Wednesday, February 4, 2009

Risking...

I've just been thinking about how often I have missed one of God's blessings because I have been afraid to take the risk involved in launching out into the deep, leaning way far off the merry-go-round horse, to snag that gold ring. Seems to me that for a while now I have lived in a comfortable misery. By that I mean, life has been at a low ebb, sort of like a sailing ship stuck in the doldrums, but it was familiar, like an old worn out bathrobe, or a pair of slippers with almost no bottom left. But to set sail, to hoist up the jib and catch the wind of the spirit, is to enter the new and leave the familiar. Sounds like it ought to be exciting, but right now it feels a good deal more like fear. Fear that something will change irreversibly, fear that the new may be more painful than the old, fear that God will somehow abandon us to the trade winds of the world and let us sail off toward an unknown horizon. To stay is to slowly die amidst decay and misery, to go is to risk great pain, and there is no third choice. A conundrum if there ever was one!

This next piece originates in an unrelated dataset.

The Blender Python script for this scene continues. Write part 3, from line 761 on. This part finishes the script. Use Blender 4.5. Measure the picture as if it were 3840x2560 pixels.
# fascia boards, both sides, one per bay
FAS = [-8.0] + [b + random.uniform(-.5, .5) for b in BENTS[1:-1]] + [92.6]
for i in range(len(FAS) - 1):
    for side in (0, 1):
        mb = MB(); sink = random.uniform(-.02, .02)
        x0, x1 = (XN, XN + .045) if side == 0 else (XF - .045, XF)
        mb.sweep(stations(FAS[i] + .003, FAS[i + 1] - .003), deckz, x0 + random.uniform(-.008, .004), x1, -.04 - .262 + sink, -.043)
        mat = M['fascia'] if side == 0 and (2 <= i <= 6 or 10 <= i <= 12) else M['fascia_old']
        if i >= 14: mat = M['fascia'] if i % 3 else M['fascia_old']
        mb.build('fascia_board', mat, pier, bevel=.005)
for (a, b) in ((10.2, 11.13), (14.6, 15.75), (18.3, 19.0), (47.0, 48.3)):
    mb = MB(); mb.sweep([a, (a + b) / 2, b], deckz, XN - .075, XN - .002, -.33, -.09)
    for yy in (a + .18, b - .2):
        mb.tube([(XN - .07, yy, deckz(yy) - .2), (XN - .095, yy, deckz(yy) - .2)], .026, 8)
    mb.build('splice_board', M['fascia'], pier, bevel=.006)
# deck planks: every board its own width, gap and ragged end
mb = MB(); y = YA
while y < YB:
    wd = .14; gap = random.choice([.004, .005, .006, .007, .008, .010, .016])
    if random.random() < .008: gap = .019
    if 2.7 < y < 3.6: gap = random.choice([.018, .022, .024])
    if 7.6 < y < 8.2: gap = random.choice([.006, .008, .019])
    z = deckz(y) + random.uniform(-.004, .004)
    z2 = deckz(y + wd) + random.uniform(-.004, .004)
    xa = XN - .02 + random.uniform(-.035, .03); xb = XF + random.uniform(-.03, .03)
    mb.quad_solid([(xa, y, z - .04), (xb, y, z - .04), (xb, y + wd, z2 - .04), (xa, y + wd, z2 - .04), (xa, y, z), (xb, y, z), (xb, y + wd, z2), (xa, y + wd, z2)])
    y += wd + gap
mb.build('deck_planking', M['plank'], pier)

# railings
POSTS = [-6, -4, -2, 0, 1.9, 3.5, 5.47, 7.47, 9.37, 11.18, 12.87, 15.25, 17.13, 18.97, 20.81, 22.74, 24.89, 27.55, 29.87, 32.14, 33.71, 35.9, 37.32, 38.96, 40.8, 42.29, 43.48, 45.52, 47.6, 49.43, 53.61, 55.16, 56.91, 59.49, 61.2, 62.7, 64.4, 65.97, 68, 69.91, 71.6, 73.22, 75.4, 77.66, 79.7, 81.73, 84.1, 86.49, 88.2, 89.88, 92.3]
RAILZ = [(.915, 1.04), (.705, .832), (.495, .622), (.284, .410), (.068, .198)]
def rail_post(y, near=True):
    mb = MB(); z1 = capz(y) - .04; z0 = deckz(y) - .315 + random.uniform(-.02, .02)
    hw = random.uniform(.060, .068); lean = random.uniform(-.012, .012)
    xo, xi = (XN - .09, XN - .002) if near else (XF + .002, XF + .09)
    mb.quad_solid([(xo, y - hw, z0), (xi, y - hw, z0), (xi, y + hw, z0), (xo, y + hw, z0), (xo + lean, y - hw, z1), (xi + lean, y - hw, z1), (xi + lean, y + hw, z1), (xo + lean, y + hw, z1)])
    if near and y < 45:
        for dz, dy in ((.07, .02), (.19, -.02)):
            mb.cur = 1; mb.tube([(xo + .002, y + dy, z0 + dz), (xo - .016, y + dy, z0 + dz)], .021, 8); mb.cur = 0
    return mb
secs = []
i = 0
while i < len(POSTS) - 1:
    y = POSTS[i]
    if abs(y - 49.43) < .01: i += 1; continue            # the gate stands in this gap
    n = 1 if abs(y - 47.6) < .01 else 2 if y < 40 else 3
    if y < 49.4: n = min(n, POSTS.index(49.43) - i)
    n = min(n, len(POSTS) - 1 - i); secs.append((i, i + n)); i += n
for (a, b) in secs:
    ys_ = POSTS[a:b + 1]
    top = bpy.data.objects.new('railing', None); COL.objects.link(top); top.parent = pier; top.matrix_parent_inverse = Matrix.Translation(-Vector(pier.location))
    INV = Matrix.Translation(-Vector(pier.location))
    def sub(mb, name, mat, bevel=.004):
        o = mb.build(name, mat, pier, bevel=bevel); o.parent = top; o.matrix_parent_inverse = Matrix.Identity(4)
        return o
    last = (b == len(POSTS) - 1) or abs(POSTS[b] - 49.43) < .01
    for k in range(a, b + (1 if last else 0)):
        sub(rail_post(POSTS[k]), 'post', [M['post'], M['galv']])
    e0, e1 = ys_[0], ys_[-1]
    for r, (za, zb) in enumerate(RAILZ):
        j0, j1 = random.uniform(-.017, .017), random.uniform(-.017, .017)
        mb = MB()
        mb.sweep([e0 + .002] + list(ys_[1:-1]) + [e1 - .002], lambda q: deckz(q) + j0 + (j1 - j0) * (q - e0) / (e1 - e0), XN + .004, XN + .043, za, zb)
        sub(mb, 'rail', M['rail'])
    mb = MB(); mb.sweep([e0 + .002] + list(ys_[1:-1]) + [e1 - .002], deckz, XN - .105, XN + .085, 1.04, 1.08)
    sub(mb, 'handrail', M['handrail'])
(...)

And so we sit and ponder, and at last hope that someone else will make the choice for us. It's about responsibility, and accountability, isn't it? If someone else were to decide, why then it is their fault if the plan goes awry. How unfair that is to them, how un-Benedictine, and yet it offers a certain hope that is really no hope at all.

So here we sit, hoisted on our own petard, and await the outcome. God go with us. I found these words this morning in the office of Prime from the Monastic Diurnal: "When the foundations go to pieces, what can the just accomplish? The Lord still dwelleth in His holy temple, still is His throne set up in heaven...For God is just and loveth justice, His face is turned upon the righteous." Ah, my sweet Lord, how much your words mean to me right now!

1 comment:

Edward Cabaniss said...

Wow! You have just spoken to me in this posting in a powerful way. There are times I feel the need to hoist sail, to use your metaphor, but feel hindered either by fear or a sense that my timing is wrong. I don't trust my own sense of when I should launch out into the deep because I have often been wrong about when I should have tried my new idea. And, like you, I feel that I have become comfortable in doing nothing.